The atonement will not be forgiving- each man must pay grievously for all mistakes before humanity may experience a chaos-free world. Every human is affected by the original sin of Adam and Eve therefore, each individual must be purged. The boy’s father and mother have died but it is needed “before the next generation can accomplish its destiny, whatever that may be” (Bennett, 77). Whether the destruction of the world is the work of a raging God or from the sinful man is still questionable because God is never seen- the supposed works are seen but it is hard to pinpoint the origin. Everything is mere speculation when it comes to the subject of God. Though the novel gives the impression that the world can slowly be reconstructed by the boy and other young souls, you encounter the query of how they may achieve their destiny if the maps of the brook trout cannot be made right again to follow. Will the goodness within man be enough to carry humanity forward, or will it too wither away and be forgotten due to enchantment into sin? This endless cycle of possibility and impossibility makes McCarthy’s novel so equivocal about God’s presence. God granting salvation in The Road seems as likely as it is unlikely.

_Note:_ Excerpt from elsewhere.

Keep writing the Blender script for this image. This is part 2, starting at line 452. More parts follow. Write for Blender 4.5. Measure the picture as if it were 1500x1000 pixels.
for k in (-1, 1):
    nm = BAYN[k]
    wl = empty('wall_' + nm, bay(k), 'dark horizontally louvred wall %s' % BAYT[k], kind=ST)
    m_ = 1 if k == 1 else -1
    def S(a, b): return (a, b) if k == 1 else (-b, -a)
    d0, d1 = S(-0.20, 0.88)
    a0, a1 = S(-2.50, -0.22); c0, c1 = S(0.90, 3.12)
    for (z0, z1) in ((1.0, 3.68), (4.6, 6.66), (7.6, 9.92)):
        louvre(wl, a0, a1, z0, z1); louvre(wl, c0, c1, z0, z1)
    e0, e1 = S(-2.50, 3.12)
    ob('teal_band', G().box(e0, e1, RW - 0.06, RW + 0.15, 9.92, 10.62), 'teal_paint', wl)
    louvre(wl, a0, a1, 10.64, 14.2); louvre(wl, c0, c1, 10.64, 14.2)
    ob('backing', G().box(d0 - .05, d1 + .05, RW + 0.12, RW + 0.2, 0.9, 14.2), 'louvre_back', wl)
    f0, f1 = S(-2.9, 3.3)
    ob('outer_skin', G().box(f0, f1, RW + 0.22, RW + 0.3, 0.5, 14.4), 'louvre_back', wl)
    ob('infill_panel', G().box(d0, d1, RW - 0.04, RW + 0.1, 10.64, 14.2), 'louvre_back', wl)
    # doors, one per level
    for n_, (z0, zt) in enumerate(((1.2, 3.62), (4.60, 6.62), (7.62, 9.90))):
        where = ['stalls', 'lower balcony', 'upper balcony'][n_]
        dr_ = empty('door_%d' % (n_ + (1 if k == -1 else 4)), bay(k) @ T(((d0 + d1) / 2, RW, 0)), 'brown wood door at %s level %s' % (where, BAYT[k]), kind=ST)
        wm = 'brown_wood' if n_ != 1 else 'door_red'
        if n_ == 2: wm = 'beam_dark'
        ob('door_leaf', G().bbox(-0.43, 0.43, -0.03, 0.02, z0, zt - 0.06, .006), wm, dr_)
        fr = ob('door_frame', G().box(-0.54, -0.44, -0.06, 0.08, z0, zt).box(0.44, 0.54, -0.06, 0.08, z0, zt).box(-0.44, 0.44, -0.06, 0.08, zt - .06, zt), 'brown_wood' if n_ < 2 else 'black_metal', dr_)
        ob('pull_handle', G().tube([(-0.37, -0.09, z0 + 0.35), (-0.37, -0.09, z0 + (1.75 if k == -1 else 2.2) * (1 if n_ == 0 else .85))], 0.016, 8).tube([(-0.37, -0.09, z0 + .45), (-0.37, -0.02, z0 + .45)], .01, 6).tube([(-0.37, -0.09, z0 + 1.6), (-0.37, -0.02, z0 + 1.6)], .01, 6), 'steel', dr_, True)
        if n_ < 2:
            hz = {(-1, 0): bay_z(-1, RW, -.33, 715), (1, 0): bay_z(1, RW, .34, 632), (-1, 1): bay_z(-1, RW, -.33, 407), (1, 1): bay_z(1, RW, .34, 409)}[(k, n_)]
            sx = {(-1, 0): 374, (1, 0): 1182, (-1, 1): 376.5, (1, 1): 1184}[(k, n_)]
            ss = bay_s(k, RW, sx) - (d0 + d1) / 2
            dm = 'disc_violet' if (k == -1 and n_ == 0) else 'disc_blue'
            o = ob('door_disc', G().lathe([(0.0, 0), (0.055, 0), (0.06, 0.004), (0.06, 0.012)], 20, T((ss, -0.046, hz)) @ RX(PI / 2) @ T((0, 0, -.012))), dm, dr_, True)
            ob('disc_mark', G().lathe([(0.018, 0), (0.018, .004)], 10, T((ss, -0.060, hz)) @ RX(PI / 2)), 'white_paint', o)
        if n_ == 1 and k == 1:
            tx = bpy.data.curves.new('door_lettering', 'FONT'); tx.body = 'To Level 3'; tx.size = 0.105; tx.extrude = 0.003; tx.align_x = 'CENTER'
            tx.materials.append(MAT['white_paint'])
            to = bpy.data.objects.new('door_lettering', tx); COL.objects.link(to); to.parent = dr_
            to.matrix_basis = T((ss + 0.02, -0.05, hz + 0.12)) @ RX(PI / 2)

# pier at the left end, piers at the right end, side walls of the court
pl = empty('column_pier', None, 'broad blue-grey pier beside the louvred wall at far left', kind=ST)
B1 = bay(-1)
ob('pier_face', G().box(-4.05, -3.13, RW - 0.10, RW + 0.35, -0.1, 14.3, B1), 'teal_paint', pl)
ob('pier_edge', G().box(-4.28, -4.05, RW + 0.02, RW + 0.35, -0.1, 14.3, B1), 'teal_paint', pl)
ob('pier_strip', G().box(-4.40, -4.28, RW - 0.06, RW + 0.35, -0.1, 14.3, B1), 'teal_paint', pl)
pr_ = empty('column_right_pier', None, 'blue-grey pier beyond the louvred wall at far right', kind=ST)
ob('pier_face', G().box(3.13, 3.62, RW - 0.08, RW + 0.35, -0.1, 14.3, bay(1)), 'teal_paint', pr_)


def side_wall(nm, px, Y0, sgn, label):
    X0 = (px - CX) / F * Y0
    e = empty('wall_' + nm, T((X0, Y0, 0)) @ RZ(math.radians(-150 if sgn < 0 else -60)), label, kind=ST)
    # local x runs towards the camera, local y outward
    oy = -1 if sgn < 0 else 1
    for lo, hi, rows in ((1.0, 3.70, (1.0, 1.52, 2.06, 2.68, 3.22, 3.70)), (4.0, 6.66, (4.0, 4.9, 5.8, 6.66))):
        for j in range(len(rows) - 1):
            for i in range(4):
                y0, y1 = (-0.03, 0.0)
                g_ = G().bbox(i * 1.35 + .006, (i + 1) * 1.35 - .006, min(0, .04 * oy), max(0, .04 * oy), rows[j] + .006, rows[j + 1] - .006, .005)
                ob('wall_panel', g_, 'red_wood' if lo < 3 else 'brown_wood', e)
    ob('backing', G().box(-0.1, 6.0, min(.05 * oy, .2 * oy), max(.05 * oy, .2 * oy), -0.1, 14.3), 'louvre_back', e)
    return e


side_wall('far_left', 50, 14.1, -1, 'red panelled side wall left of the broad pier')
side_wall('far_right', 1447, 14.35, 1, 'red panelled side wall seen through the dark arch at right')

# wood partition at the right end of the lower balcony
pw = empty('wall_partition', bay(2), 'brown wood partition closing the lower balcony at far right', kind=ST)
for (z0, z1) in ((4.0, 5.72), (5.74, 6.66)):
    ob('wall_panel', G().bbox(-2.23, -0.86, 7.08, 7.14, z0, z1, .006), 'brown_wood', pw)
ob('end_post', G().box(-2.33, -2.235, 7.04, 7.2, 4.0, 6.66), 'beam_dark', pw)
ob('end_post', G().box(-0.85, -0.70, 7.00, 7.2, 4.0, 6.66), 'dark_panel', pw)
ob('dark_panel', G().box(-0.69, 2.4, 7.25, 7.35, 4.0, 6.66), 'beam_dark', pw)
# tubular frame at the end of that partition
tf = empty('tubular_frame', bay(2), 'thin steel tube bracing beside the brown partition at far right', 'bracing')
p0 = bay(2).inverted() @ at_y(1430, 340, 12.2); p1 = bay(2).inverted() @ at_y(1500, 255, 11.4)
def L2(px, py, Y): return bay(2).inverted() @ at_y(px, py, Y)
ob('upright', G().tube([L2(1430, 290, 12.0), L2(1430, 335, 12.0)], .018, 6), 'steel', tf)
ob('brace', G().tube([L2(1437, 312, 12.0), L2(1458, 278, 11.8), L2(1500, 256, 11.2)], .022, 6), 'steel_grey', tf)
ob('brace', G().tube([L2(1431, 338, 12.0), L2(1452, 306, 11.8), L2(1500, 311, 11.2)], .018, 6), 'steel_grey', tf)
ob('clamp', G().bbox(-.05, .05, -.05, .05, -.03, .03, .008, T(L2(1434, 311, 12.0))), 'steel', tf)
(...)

Through the eyes of many critics, it is seen that the evidence for God and the evidence against God weigh equally in sophistication and credibility in Cormac McCarthy’s The Road. These similar and contrasting views held by different critics help shed new ideas on the definition of God being a personification of human goodness or the idea of redemption that can only come after facing God’s wrath for ruining the world we have borrowed with no respect. However, these ideas of what God could be are negated by the ideas of God not existing at all. The impossibility of God is enhanced when we see how it is not possible for any God to be present in a world where men cannot thrive and that no messianic protector can save man when the messiah-like humans are tainted with the original sin. There is no clear answer to the debate of God’s presence in The Road at all- only vague hints. McCarthy leaves the query of God’s presence unanswered and ambiguous and suggests that even at what seems like the end of the world, the answer will still yet to be defined.